There is GREAT danger in elevating any man’s opinion above God’s opinion. Imagine, all your life, you struggle to keep everyone around you happy, while aspects and elements of your relationship with God have been put on the back burner and neglected. When you finally see God, and the most important moment ever in your entire existence, you learn that EVERY EARTHLY EFFORT was in vain because those were not the things that mattered… it will be the most devastating hour for you in all of eternity. God MUST be put before pleasing ANYONE.

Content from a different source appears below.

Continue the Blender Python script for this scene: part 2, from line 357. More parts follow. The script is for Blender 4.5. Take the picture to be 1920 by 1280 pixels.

Galatians 1:10 For do I now persuade men, or God? or do I seek to please men? for if I yet pleased men, I should not be the servant of Christ.
Proverbs 29:25 The fear of man bringeth a snare: but whoso putteth his trust in the LORD shall be safe. This includes fear of your boss and consequences of not putting work first!
John 12:43 For they loved the praise of men more than the praise of God. An accolade for your success is great, but God’s opinion matters infinitely more than man’s.
Galatians 2:20 I am crucified with Christ: nevertheless I live; yet not I, but Christ liveth in me: and the life which I now live in the flesh I live by the faith of the Son of God, who loved me, and gave himself for me. Who should receive our highest efforts, but He Who gave His LIFE for us? 
Isaiah 2:22 Cease ye from man, whose breath is in his nostrils: for wherein is he to be accounted of? Man will not be the one to Judge you…
Romans 12:1-2 I beseech you therefore, brethren, by the mercies of God, that ye present your bodies a living sacrifice, holy, acceptable unto God, which is your reasonable service.   I do not pretend to know the theological depth of the statement “which is your reasonable service” but I did notice it says “reasonable” service… Not irrationally high expectations and demands…
Matthew 10:28 And fear not them which kill the body, but are not able to kill the soul: but rather fear him which is able to destroy both soul and body in hell. Don’t neglect God based on fear of consequences in this world!
Proverbs 29:26 Many seek the ruler’s favour; but  every man’s judgment cometh from the LORD.:  

By putting God’s opinion before all other opinions, you win the priority game. If anything falls through the cracks, but God was first in all you did, and you lined up the rest of your priorities according to His Word, whatever falls through is… not that critical. Oh sure… it may SEEM critical and it may have PLENTY of earthly consequences, but… rest assured you’ve managed what truly counted and mattered.

In summary (I know… this was a long one!) I know that I must put God first always, and think mainly about obeying and pleasing HIM. After that, it is obeying and pleasing my husband. After that, the ministry and Great Commission. If something after those priorities throws off the main priorities, it is the things that follow that have to be adjusted- NOT my main priorities. As long as I am doing my best and God is front and center I must trust that everything else will fall into or out of place as He sees fit.

What are your priority goals and methods of balancing them?